> _Exercise_
Quote from the first line below through the line that contains "from mathutils import Matrix, Vector", both included, and leave the pictures out.

> _Dataset content_
§

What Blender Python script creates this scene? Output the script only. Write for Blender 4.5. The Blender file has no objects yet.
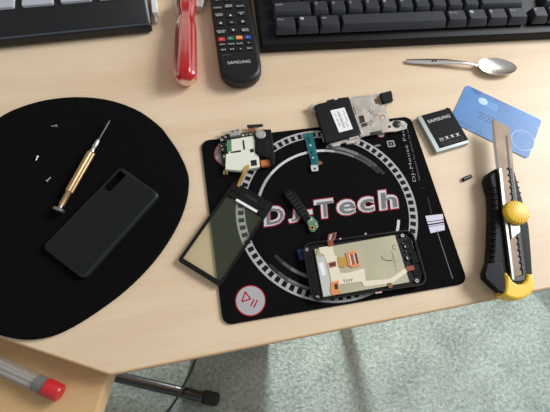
import bpy, bmesh, math, random
from math import sin, cos, pi, radians, degrees, atan2, hypot
from mathutils import Matrix, Vector

random.seed(7)
SC = bpy.context.scene
COL = SC.collection
MM = 0.001
ZD = 735.0            # desk top above the carpet, mm

# ------------------------------------------------------------------ camera geometry (mm, desk plane = 0)
FOC, TILT, ROLL, HGT, YAW = 393.65, 0.37834, 0.16338, 338.08, radians(-19.0)


def P(px, py, h=0.0):
    """point of the horizontal plane h mm above the desk that the photo shows at (px, py)"""
    x, y = (px - 275) / FOC, -(py - 206) / FOC
    c, s = cos(ROLL), sin(ROLL)
    x, y = c * x - s * y, s * x + c * y
    dy, dz = y * cos(TILT) + sin(TILT), y * sin(TILT) - cos(TILT)
    X, Y = x / -dz * (HGT - h), dy / -dz * (HGT - h)
    c, s = cos(YAW), sin(YAW)
    return (c * X - s * Y, s * X + c * Y)


# ------------------------------------------------------------------ materials
def lin(c):
    return tuple(((v / 255) / 12.92 if v / 255 <= .04045 else ((v / 255 + .055) / 1.055) ** 2.4) for v in c) + (1.0,)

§

> _Answer for this exercise_
What Blender Python script creates this scene? Output the script only. Write for Blender 4.5. The Blender file has no objects yet.
import bpy, bmesh, math, random
from math import sin, cos, pi, radians, degrees, atan2, hypot
from mathutils import Matrix, Vector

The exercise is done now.